Significado dos Grafismos
Os grafismos da etnia kaingáng são mais do que meros desenhos; eles representam a ancestralidade e a identidade do povo. Susana Kaingáng, uma das fundadoras do Instituto Kaingáng, explica que esses símbolos têm origem em uma jornada de dois irmãos gêmeos, Kamé e Kairú, que desceram de uma montanha em direções opostas.
Kamé trilhou um caminho difícil e, em sua jornada, desenvolveu força e se relacionou com animais diurnos. Por outro lado, Kairú, que escolheu a planície, estabeleceu um contato mais profundo com a noite e a lua, resultando em traços mais sutis. “Kamé simboliza a força dos guerreiros, enquanto Kairú representa o aspecto espiritual”, diz Susana. Os Kamé são gráficos com linhas abertas, enquanto os Kairú são circunscritos, refletindo suas respectivas identidades e seus papéis na sociedade, inclusive na orientação de casamentos entre as linhagens.
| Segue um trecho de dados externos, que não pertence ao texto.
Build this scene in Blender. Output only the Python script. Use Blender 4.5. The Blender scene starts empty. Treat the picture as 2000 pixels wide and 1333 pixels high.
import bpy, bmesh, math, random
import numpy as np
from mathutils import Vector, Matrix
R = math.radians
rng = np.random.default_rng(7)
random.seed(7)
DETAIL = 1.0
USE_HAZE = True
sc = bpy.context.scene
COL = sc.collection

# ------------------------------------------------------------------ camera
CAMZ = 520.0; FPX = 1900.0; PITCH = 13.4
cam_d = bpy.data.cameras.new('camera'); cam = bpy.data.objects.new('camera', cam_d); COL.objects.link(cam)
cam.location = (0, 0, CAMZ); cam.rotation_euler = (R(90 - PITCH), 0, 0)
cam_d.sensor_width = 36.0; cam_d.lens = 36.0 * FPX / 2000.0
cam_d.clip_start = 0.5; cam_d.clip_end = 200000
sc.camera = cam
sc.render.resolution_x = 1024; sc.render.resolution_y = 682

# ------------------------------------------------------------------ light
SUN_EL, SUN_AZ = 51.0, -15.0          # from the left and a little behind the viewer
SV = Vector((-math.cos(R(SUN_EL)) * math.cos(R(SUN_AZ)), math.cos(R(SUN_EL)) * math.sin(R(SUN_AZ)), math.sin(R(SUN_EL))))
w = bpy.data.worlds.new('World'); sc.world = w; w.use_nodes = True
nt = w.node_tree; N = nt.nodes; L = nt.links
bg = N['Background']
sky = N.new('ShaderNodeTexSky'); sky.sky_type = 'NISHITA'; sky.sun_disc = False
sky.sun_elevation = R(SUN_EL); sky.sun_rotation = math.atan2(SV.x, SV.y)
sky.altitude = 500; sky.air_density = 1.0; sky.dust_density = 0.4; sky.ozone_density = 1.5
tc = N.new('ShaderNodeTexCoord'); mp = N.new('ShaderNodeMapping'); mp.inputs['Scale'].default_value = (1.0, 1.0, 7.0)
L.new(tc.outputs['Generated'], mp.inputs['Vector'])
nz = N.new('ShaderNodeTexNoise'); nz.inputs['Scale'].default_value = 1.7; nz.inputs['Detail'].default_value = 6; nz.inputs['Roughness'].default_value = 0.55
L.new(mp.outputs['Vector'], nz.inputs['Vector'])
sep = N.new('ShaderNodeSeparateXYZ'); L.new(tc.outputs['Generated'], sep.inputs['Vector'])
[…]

O Artesanato e Suas Raízes
Lenice de Oliveira Kaingáng, junto com seu marido Joceli Sales Kaingáng, leciona na Escola Estadual Indígena de Ensino Fundamental Augusto Opé da Silva, localizada na Aldeia Kaingáng Três Soitas, em Santa Maria. Para Lenice, o grafismo é a marca de nascença dos kaingáng. Joceli ressalta que esses grafismos originaram uma vasta tradição artesanal. “A oralidade sempre foi nossa forma de comunicação, mas ao final do século 20, surgiu a necessidade de afirmar nossa identidade, em especial dos grupos Kamé e Kairú, através das pinturas. O artesanato foi a porta de entrada, e a pintura corporal também emergiu como uma manifestação importante”, explicou.
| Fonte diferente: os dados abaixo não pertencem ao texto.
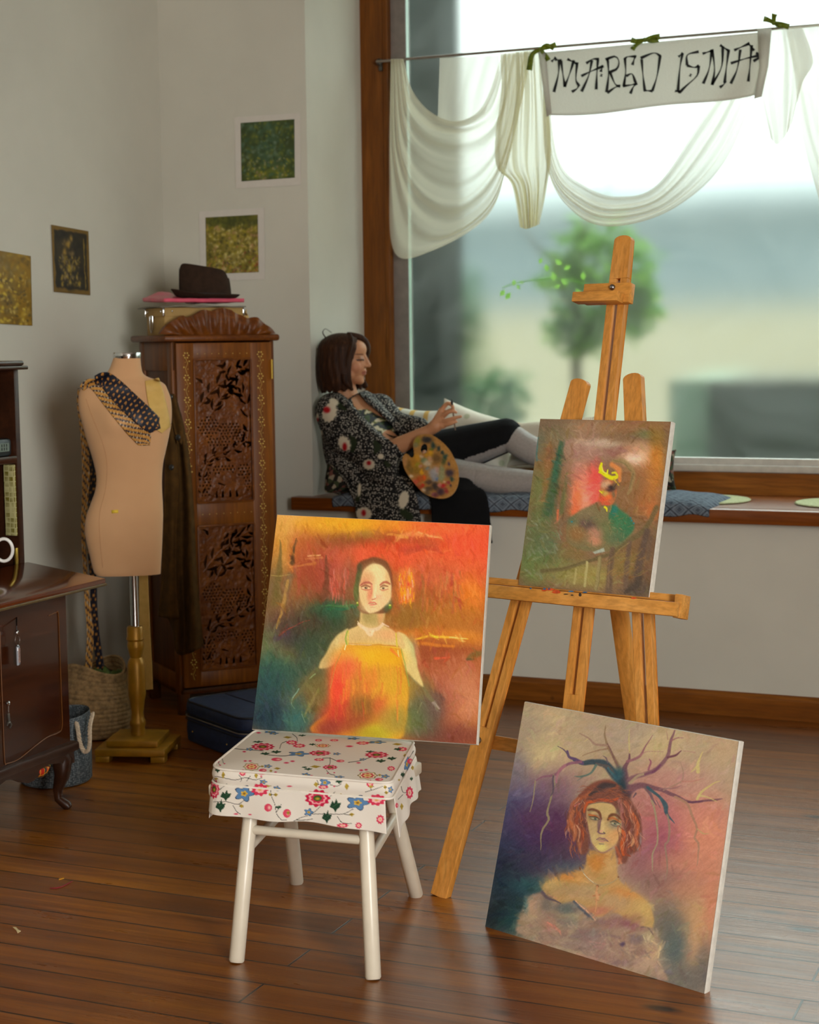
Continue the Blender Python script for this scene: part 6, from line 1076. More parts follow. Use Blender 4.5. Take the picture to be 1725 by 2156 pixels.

Legalidade e Direitos Autorais
Fernanda Jófej Kaingáng, advogada e Diretora Executiva do Instituto Indígena Brasileiro para Propriedade Intelectual, destaca que as Expressões Culturais Tradicionais (ECTs), que incluem os grafismos, são protegidas pela legislação brasileira como patrimônio cultural. No entanto, a apropriação indevida desses símbolos é uma prática comum nos adornos do tradicionalismo gaúcho, usada muitas vezes sem reconhecer seu valor e origem. A advogada critica: “Utilizar os grafismos apenas como elementos decorativos, sem respeitar seus significados, é uma ofensa aos direitos autorais e à identidade do nosso povo.”
Crítica ao Tradicionalismo Gaúcho
Joceli expressa sua profunda frustração em relação à identidade gaúcha, que, segundo ele, é construída sobre a apropriação de várias culturas. “O tradicionalismo carece de uma identidade própria, visto que os Centros de Tradições Gaúchas (CTGs) surgiram apenas na década de 1980. Além dos grafismos kaingáng, outros elementos de diferentes etnias foram absorvidos para formar sua cultura”, afirmou. Ele enfatiza que é preciso dar reconhecimento aos kaingáng na identidade gaúcha, lembrando que, em 2022, o Movimento Tradicionalista Gaúcho (MTG) vetou a inclusão de figuras geométricas contínuas na vestimenta tradicionalista. “A decisão foi tomada para preservar a identidade cultural gaúcha, apesar de reconhecer a influência andina em algumas tradições.”
Desafios e Reconhecimento Cultural
Embora o MTG e suas unidades sustentem que esses padrões são de origem andina, a pesquisa da UCS revelou a presença de mais de 30 itens com grafismos indígenas em uma loja de pilchas na cidade de Caxias do Sul. Isso levanta um questionamento sobre a verdadeira representatividade e o respeito às culturas originais. A luta dos kaingáng pela valorização de sua cultura e pela proteção de seus símbolos continua, buscando um espaço justo e respeitoso na identidade gaúcha.